Once upon a time, employers could pay for employee parking without it being treated as taxable income — no limit. Someone noticed that it was unfair not to also subsidize mass transit use in a similar way, and for a while both could be subsidized, with a limit this year of $230/month. The article below notes the equal subsidies could expire at the end of 2011, with 2012 limits of $240/month for parking and $125/month for mass transit.

http://www.nytimes.com/2011/12/10/your-money/why-drivers-get-more-commuter-tax-benefits-than-bus-riders.html

Of course, the bicycle subsidy is all of $20/month, only eligible if the bike is used for a “substantial portion” (majority?) of your commute, and cannot be combined with any other commuting subsidy.

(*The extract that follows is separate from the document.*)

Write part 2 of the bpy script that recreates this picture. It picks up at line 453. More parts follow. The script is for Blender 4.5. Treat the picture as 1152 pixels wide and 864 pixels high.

$230/month is $2760 per year. At a 25% marginal tax rate, that’s $690 a year in federal subsidy (taxes not levied) on driving. For comparison, per-mile, for the average US driver (13476 miles per year), that is over a $.05 / mile federal tax subsidy (it’s not entirely fair to call this a per-mile subsidy, since it is for parking, not travel, but it gives a sense of the magnitude — working only from direct costs, some people like to claim that the government subsidy for “driving”, meaning roads, is only about a penny per mile.)

At this point, I think I’d be happiest if all these subsidies were just dialed down to zero. If parking’s expensive, let it be expensive. If people don’t like that, there are other choices. Why not let the invisible hand do its work?